For one, we can be wary of the red herrings of media literacy and transparency. Educating people with media literacy can only ever be a long-term solution, according to Sandbrook, and to make things trickier the curriculum has to always evolve. Five years ago, for example, we would have never thought that to be news savvy we’d have to know about algorithms. ‘Saying media literacy will sort things out’, says Beckett, ‘is a bit like saying “if we only changed the public we’d get better election results”’.

As for transparency, he says, it’s a term that’s so overused it’s basically jargon. ‘You always know that a panel debate like this has run out of steam when someone says “well the solution is more transparency’”,  he says. And few people actually care about it. Sandbrook gives the example of the BBC and CBS live-streaming their editorial conferences ten or so years ago. That ‘radical transparency’ experiment completely flopped, he says.

Organisations, instead, would do better to realise that what drives trust is an ‘emotional connection’, therefore they should be clear about their values. As a veteran of the BBC, he also argues that what he sees as the high-standard of news broadcasting in the UK owes a lot to British regulation that tries to enforce media impartiality.
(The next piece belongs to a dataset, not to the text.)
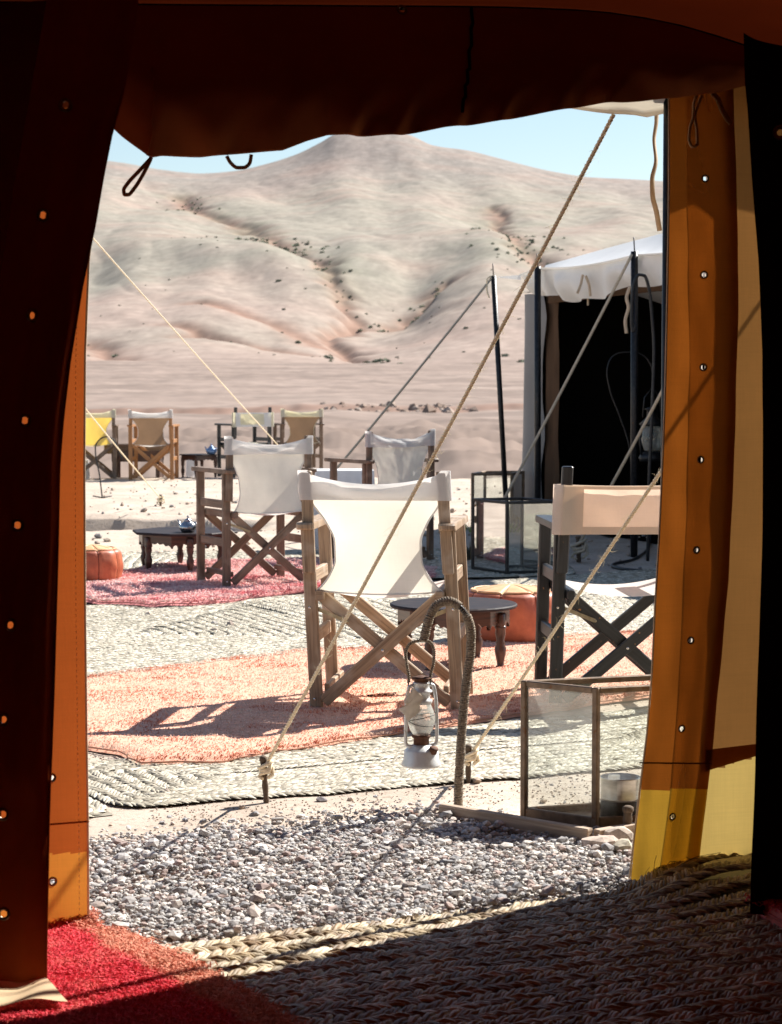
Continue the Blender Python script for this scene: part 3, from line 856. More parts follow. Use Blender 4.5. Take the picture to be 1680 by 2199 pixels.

Charlie Beckett believes journalists need to listen more. To come up with better ways of talking to people, and transparency tools that relate the work directly to the audience. ‘In many ways,’ he says, ‘the much-derided tabloid press has been the best at doing this’. They portray stories in a way that feels relevant to their readers’ lives, whereas too often others present stories as something that should be read just because it’s true. The ‘trust us, we know’ mindset.

‘News is becoming intimate’ he says. It’s on our phones, along with pictures of our family, personal messages, all the other emotional stuff, ‘and – bang! – there’s Syria’. So journalism needs to personalise the news experience in a way that promotes a ‘trust relationship’ that relates people’s real lives.

Readers should constantly be presented with rebuttals, says Shane Greenup. It makes us better thinkers. ‘The point is having the corrections available so it hits the right person at the right time,’ he says, ‘that it changes that person’s mind’. Counter-arguments, over the course of time, can nudge people towards more reliable sources, and – if it even exists anymore – the truth.

But what happens when we put truth in front of people and they don’t accept it?

That’s not a new problem, says Richard Sandbrook. ‘We may all think from our well educated and engaged and passionate perspectives that the public ought to eat their vegetables,’ he says, ‘…but we can’t force people to eat what they don’t choose to eat.’ Aside from constantly publishing high-quality, well-reported stories, there is not much more journalists can do. The power of good journalism does have limits.

Take the US election victory of Donald Trump for example. For all the squawking about InfoWars and Cambridge Analytica – which in themselves are undeniably serious – ‘the real reason for the success of Trump is about politics, and economics, and society’,  says Beckett. ‘Media effects are marginal at best… and thank God in a way’. No one wants journalists running the country.

’All we can do about it is try to put the best information we can out there in the most convenient way possible’, says Sandbrook. ‘There isn’t anything else to be done’.